Nothing outside the stretch should be returned: give exactly the lines from the line containing "Reconstruct this image" through the line containing "random.seed(7)", including both.

Scripts that build scenes
(begin)

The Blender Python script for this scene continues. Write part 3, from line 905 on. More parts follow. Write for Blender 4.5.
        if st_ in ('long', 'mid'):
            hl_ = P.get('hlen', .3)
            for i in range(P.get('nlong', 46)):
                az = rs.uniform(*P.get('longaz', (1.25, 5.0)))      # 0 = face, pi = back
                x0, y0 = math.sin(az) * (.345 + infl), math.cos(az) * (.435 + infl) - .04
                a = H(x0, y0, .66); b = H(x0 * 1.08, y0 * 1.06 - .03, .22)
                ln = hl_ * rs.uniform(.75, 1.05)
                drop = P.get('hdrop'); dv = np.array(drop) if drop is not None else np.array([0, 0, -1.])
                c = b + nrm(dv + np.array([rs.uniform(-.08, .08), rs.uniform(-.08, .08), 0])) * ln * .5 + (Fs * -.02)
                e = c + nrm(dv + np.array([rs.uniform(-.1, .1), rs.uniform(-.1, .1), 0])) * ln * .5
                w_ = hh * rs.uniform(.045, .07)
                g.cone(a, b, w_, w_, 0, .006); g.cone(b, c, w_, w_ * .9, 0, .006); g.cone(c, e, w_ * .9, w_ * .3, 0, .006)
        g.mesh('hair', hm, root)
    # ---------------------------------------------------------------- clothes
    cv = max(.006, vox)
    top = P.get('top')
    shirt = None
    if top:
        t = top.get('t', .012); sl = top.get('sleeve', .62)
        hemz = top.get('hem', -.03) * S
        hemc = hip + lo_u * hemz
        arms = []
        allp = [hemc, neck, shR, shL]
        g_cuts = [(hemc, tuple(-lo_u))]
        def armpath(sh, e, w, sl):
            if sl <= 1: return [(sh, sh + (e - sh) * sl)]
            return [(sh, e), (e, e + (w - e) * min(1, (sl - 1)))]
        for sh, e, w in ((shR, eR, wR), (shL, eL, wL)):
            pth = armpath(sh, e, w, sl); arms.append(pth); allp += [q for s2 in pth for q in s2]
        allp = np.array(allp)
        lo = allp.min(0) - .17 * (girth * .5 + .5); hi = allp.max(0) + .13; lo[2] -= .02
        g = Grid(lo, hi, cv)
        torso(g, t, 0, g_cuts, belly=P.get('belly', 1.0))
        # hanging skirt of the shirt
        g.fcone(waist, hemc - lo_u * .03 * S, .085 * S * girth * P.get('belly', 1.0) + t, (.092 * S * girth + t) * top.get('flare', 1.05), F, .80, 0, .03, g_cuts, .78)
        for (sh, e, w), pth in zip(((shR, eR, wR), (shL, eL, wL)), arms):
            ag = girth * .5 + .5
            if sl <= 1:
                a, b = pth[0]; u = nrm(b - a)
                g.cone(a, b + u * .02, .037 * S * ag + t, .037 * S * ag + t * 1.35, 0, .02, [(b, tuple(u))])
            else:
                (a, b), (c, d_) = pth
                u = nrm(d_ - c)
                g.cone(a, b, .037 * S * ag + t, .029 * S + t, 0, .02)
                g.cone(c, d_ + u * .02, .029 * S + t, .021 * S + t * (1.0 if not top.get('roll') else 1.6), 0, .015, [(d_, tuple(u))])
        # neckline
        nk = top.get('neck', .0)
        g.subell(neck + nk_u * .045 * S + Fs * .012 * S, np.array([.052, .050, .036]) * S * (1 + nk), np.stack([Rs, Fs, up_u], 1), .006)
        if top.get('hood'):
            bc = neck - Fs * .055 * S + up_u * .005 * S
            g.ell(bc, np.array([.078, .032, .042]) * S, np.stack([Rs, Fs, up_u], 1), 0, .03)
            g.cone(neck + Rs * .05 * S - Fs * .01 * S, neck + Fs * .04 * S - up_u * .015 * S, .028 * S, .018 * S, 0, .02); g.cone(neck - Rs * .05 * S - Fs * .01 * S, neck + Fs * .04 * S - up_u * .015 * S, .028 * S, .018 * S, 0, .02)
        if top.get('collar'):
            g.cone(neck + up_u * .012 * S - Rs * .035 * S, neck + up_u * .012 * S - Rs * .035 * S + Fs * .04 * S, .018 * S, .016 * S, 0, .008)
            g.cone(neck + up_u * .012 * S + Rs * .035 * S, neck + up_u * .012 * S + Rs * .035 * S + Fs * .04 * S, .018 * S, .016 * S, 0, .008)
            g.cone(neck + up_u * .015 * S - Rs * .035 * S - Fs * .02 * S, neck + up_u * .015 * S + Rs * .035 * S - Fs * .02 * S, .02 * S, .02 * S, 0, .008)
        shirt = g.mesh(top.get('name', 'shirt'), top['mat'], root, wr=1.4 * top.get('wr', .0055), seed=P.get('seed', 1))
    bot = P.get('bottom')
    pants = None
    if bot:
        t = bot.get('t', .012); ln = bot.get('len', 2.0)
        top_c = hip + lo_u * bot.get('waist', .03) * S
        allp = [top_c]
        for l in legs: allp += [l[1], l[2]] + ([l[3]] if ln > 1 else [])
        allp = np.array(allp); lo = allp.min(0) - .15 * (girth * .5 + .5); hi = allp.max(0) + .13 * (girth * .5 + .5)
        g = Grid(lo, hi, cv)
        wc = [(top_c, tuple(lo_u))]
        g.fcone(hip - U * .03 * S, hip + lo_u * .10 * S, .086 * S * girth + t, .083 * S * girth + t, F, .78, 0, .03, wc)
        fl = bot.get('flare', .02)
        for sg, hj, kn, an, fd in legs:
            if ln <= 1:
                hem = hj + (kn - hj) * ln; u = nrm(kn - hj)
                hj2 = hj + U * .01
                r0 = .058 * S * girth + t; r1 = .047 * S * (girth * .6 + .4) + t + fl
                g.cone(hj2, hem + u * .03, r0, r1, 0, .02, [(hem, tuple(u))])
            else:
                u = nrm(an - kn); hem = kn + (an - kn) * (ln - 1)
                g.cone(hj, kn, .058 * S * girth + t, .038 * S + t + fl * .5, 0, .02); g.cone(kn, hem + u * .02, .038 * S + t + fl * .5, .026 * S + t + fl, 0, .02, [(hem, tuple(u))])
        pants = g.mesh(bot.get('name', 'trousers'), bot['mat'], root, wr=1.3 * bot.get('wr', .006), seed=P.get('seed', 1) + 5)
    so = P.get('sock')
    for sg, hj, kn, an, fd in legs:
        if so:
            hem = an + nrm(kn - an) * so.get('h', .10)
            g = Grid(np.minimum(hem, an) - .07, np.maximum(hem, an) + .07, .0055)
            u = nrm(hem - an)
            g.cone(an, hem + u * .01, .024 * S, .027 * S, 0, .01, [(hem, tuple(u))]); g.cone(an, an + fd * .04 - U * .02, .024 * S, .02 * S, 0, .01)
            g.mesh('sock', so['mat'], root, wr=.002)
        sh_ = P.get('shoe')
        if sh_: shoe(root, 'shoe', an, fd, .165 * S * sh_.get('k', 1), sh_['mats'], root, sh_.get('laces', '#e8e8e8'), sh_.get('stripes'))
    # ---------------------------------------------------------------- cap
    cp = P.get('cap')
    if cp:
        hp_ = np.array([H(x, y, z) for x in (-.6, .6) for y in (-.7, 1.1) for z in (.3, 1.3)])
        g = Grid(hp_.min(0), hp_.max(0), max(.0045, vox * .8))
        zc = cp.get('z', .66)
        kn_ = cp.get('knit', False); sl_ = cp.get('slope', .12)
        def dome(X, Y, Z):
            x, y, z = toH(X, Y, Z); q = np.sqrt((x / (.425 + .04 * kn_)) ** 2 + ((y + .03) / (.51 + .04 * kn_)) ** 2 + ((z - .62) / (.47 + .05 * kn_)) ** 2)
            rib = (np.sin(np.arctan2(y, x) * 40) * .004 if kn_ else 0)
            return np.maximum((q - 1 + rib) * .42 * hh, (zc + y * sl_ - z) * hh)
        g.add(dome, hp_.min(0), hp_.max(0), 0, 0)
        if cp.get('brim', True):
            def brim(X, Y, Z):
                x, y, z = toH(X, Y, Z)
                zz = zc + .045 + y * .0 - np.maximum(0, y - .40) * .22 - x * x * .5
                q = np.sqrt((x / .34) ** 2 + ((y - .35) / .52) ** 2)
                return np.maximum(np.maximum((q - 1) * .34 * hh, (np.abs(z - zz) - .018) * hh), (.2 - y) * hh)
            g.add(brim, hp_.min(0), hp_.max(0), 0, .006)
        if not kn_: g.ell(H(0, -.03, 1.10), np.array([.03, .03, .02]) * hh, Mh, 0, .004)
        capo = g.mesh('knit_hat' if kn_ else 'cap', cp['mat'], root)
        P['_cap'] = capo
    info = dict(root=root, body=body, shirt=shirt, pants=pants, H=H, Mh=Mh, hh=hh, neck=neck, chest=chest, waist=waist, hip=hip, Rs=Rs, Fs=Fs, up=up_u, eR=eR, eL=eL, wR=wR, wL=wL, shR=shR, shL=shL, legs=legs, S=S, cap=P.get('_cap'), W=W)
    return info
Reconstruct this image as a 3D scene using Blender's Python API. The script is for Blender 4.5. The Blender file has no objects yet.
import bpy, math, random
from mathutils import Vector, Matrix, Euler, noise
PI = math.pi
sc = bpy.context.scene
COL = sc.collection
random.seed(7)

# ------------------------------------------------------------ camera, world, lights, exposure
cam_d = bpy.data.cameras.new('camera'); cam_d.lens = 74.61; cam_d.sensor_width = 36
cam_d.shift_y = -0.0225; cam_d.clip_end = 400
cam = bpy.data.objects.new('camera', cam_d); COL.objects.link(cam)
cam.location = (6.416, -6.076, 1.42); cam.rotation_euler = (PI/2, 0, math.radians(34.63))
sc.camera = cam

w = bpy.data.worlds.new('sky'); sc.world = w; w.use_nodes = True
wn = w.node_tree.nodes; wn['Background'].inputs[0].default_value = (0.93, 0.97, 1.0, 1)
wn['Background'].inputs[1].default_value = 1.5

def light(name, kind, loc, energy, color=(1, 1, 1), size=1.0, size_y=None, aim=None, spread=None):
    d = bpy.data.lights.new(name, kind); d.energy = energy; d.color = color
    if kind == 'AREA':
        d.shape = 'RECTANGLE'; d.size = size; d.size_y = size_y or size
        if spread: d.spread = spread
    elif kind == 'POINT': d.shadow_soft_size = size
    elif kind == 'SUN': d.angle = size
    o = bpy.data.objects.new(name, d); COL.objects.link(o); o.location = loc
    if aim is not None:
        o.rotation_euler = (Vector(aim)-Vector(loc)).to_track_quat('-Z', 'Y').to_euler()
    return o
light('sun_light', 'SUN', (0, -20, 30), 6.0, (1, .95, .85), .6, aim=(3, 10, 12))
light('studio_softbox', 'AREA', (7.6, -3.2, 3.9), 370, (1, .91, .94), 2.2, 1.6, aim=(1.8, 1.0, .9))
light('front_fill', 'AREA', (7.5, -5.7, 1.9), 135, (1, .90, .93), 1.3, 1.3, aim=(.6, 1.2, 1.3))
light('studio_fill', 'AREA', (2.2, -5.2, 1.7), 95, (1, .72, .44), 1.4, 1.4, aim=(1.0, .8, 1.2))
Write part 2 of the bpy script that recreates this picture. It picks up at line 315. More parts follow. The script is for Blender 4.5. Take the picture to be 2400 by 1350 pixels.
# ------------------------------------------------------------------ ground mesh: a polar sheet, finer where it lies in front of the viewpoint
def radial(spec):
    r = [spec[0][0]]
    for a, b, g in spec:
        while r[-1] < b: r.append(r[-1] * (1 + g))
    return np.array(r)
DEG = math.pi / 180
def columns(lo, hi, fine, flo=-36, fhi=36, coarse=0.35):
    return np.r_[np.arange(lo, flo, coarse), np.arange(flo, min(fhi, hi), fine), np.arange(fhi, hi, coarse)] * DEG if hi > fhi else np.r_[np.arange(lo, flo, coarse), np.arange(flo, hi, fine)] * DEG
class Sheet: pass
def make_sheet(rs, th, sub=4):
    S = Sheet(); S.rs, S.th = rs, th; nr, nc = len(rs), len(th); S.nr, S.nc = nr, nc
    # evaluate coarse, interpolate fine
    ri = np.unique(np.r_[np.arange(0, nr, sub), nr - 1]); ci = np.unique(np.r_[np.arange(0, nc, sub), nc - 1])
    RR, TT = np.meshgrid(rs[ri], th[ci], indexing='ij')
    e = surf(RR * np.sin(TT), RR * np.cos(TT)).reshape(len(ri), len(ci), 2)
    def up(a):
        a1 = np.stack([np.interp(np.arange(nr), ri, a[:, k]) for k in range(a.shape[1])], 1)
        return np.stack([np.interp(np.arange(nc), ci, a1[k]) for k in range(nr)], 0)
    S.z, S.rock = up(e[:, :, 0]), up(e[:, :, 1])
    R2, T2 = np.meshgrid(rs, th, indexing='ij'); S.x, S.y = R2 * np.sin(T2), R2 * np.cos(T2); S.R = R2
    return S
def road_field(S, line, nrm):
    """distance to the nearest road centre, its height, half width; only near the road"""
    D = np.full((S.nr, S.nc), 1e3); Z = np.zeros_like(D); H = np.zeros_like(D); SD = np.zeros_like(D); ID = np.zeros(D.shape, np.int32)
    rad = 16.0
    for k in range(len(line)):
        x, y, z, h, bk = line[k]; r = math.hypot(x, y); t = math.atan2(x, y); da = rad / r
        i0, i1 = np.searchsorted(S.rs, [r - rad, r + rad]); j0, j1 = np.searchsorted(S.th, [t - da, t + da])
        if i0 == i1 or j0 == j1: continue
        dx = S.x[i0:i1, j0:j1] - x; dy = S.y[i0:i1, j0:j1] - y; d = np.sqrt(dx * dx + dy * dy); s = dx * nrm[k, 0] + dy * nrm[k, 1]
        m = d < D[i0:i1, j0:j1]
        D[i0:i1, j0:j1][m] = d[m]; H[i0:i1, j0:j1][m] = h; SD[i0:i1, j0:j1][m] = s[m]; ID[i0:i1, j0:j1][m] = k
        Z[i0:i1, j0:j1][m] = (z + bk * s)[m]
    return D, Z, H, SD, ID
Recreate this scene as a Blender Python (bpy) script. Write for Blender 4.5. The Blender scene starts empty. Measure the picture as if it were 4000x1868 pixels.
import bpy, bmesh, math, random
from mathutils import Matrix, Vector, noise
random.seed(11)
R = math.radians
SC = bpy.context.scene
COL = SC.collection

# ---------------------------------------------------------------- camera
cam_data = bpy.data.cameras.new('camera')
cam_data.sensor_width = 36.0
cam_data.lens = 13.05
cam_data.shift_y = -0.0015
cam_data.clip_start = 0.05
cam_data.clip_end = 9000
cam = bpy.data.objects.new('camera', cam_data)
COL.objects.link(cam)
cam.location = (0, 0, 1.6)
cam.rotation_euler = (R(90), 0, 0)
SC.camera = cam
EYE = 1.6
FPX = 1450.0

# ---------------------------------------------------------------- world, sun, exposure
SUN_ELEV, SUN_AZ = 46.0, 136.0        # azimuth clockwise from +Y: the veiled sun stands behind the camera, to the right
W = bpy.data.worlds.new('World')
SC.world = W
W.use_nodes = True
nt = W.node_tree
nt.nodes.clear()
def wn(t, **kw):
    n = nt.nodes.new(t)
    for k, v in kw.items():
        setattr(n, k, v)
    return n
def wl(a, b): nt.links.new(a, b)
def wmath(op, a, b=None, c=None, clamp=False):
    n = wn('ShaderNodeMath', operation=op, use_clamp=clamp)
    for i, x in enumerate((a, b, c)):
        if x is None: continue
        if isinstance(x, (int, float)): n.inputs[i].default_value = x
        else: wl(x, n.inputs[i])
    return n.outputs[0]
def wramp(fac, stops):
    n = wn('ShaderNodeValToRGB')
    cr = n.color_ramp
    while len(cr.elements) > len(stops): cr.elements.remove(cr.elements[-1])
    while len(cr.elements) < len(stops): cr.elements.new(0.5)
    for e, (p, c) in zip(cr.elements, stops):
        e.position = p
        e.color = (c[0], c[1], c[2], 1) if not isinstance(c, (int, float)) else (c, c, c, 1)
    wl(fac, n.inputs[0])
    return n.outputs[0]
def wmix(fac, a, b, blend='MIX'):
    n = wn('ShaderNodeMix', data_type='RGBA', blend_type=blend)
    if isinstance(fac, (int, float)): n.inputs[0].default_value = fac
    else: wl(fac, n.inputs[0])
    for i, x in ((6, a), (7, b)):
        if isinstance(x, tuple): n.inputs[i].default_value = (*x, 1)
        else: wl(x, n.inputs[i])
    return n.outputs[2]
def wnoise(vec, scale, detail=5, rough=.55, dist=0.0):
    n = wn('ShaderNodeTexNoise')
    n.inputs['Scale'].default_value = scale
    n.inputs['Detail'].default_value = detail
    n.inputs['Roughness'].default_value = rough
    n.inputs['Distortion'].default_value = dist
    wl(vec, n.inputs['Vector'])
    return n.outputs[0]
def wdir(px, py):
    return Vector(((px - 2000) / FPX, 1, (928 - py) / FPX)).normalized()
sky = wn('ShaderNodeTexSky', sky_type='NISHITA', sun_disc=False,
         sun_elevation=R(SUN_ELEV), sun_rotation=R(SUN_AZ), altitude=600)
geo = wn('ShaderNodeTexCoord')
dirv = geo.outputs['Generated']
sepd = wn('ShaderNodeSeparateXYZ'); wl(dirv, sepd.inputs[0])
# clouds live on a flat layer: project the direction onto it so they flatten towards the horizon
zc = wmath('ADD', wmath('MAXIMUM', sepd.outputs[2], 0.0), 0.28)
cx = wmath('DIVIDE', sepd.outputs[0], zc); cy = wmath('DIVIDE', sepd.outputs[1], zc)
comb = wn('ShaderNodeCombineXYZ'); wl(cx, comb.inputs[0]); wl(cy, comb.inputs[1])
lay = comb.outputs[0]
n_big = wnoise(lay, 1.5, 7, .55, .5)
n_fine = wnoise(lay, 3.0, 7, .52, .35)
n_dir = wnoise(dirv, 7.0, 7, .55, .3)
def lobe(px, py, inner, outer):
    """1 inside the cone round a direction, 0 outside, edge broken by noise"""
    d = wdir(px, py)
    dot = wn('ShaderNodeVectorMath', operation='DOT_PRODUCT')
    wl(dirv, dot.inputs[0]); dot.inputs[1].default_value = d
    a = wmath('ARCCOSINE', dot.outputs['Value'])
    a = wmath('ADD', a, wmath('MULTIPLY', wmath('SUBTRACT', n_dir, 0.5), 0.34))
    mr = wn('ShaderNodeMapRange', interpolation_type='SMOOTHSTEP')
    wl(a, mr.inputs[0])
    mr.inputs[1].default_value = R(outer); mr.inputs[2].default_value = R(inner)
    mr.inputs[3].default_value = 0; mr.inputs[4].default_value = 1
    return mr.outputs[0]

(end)

[RESPONSE BELOW]:
Reconstruct this image as a 3D scene using Blender's Python API. The script is for Blender 4.5. The Blender file has no objects yet.
import bpy, math, random
from mathutils import Vector, Matrix, Euler, noise
PI = math.pi
sc = bpy.context.scene
COL = sc.collection
random.seed(7)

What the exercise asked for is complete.